On consecutive Saturdays, Oklahoma State has won at Kansas and at West Virginia. That means that Boynton has won on the home court of teams coached by a Hall of Famer (Bill Self) and a future Hall of Famer (Bob Huggins).

Those victories have the Cowboys on the NCAA Tournament bubble. And that’s much better than anyone thought was possible. Add in the fact that before the season the program lost associate head coach Lamont Evans, who was fired after being charged with fraud and bribery in the headline-making FBI probe.

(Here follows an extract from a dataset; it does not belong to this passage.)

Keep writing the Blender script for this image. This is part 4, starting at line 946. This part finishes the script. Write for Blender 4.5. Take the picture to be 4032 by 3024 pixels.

“There was no expectation for this season, or on how we could do, because everyone thought I was going to suck as a coach,” Boynton told CBSSports.com. “The team’s had to deal with a lot of things and twists, a lot of distractions with the FBI,” Boynton said. “I give a lot of credit to them, and the staff. We have done our best handling the things we could control. … We’ve had a lot of moving parts this year, man. I think the story of this team is how they’ve overcome adversity and eliminated distractions outside the program.”

Tip ins

  • In Kansas’ last three games, (a win over TCU and losses to Oklahoma State and Baylor), those teams made 59.7 percent from 3-point range while Jayhawks shot 28.3 percent. KU has been outscored 120-63 from behind the arc in those three games.
  • Kansas fans spent the first half of the season hoping for the cavalry to ride to the rescue, hoping for eligibility for Billy Preston and Silvio DeSousa. Half of the troops showed up as Preston left for a European pro deal after being blocked by the NCAA. DeSousa graduated high school early and joined the team in early January. However, the 6-9 forward hasn’t earned Bill Self’s trust. In eight games, he’s played a total of 19 minutes, scoring one basket with eight rebounds and six turnovers.
  • Kansas State’s Octagon of Doom hasn’t changed but its effect on visiting teams has. From 2006-15, the Wildcats were 58-18 in Big 12 home games. That includes Bruce Weber’s first three seasons in Manhattan. But in the last 24 home games, K-State is 11-13.
  • West Virginia had won back-to-back games to regain some traction – until Saturday. Oklahoma State stunned the Mountaineers, 88-85. The Cowboys went 30-of-36 from the free throw line – the most free throw attempts by a WVU opponent in the Coliseum since 2010. Bob Huggins wasn’t happy. “It’s hard to guard them at the foul line,” he said. Huggins also bemoaned the lack of consistency. “I’m just at a loss to explain why you’re allowed to have your hands on a cutter,” he said. “It’s freedom of movement. Why are you allowed to have your hands on a cutter, but you can’t touch the guy with the ball? To me, that should be the same. Freedom of movement is freedom of movement any way you talk about it.”
  • Iowa State will likely finish in last place this season. But the Cyclones have a potentially bright future. Redshirt freshman Cameron Lard was named the Big 12 Newcomer of the Week and in conference play is averaging 17 points, 9.7 rebounds and 2.8 blocks per game. If freshman Lindell Wiggington decides to return for his sophomore season, Iowa State will have two outstanding youngsters for next season. Wiggington is second among Big 12 freshmen in scoring average at 16.3. That’s on pace to set the school freshman scoring average record held by Curtis Stinson.

Trash talk

Baylor’s Nuni Omot after the Bears’ 80-64 victory over Kansas Saturday:

“You need to have lead by 10 over the last three minutes. Otherwise if it was a close lead, they would have started getting some calls just because, you know, that’s Kansas … and they get all the calls.”